Renoncer à la clause de non-concurrence pour éviter le paiement de la contrepartie financière gare aux délais !

ATTENTION : DISPENSE DE PREAVIS / ABSENCE DE PREAVIS EN CAS DE FAUTE GRAVE

Lorsque le préavis (de démission ou de licenciement) n’est pas effectué (dispense ou absence de préavis suite à une faute grave/lourde), l’employeur doit impérativement renoncer à la clause de non-concurrence au plus tard à la date du départ effectif du salarié de l’entreprise (et non à la date à laquelle le préavis aurait pris fin s’il avait été exécuté (Cass. soc., 13 mars 2013, no 11-21.150 ; Cass. soc., 21 janv. 2015, no 13-24.471)).

Ainsi:

  • en cas de dispense totale de préavis, l’employeur devra renoncer à l’application de la clause de non-concurrence au plus tard au jour de la notification du licenciement
  • en cas de dispense partielle de préavis, la renonciation pourra avoir lieu, au plus tard, le dernier jour du préavis effectué.
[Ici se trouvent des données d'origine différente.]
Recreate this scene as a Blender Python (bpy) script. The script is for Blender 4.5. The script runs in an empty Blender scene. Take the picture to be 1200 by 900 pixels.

En tout état de cause, la renonciation ne pourra pas intervenir après le départ effectif du salarié de l’entreprise !

Le principe est identique en cas de licenciement pour faute grave : la renonciation doit intervenir au plus tard à la date du départ effectif du salarié.

  • Fin du contrat à durée déterminée

En l’absence de position jurisprudentielle, il convient de raisonner par analogie avec le licenciement (cf. ci-dessus) : on peut penser qu’en l’absence de précisions contractuelles la renonciation doit parvenir au salarié avant son départ effectif de l’entreprise.

  • Résiliation judiciaire

Lorsque le contrat de travail est rompu à la suite d’une résiliation judiciaire, la Cour de cassation considère que le point de départ du délai de renonciation à la clause de non-concurrence se situe à la date du jugement prononçant la résiliation (Cass. soc., 6 mai 2009, no 07-44.692).

  • Prise d’acte de la rupture

La prise d’acte de la rupture rompt immédiatement le contrat de travail. En l’absence d’une clause contractuelle ou conventionnelle, la Cour de cassation préconise d’observer un « délai raisonnable ». Ce délai court à compter de la date à laquelle l’employeur a eu connaissance de la prise d’acte de la rupture (Cass. soc., 13 juin 2007, no 04-42.740).

En l’espèce, avait été considérée comme raisonnable la renonciation intervenue un mois après la prise d’acte de la rupture du contrat de travail. Il peut être aussi soutenu que le délai raisonnable équivaut à la durée du préavis dû en cas de démission.

  • Le cas particulier de la RUPTURE CONVENTIONNELLE individuelle ou collective :

La renonciation unilatérale de l’employeur à la clause de non-concurrence doit impérativement intervenir au plus tard à la date de la rupture fixée par les parties dans la convention de rupture, peu important les stipulations ou les dispositions prévoyant un délai supplémentaire (Cass. soc., 26 janv. 2022, no 20-15.755).

La date de la renonciation

Sauf disposition contraire, seule la date d’envoi de la lettre de renonciation est prise en compte pour déterminer si l’employeur a renoncé à la clause de non-concurrence dans le délai imparti (Cass. soc., 25 nov. 2009, no 08-41.219). Autrement dit, le fait que l’écrit n’ait été réceptionné par le salarié qu’après l’expiration du délai de renonciation (voire qu’il ne l’ait jamais réceptionné) est sans incidence (Cass. soc., 10 juill. 2013, no 12-14.080) et permet à l’employeur d’échapper au paiement de la contrepartie financière.

CONCLUSION :

La question du respect du délai est primordiale pour l’employeur :

La renonciation effectuée dans les délais permettra à l’employeur d’échapper au paiement de la contrepartie financière et  au salarié d’être libéré de son obligation de non-concurrence. Au contraire, effectuée hors délai, la renonciation est inexistante et l’employeur est obligé de s’acquitter de la contrepartie financière pour toute la durée d’interdiction.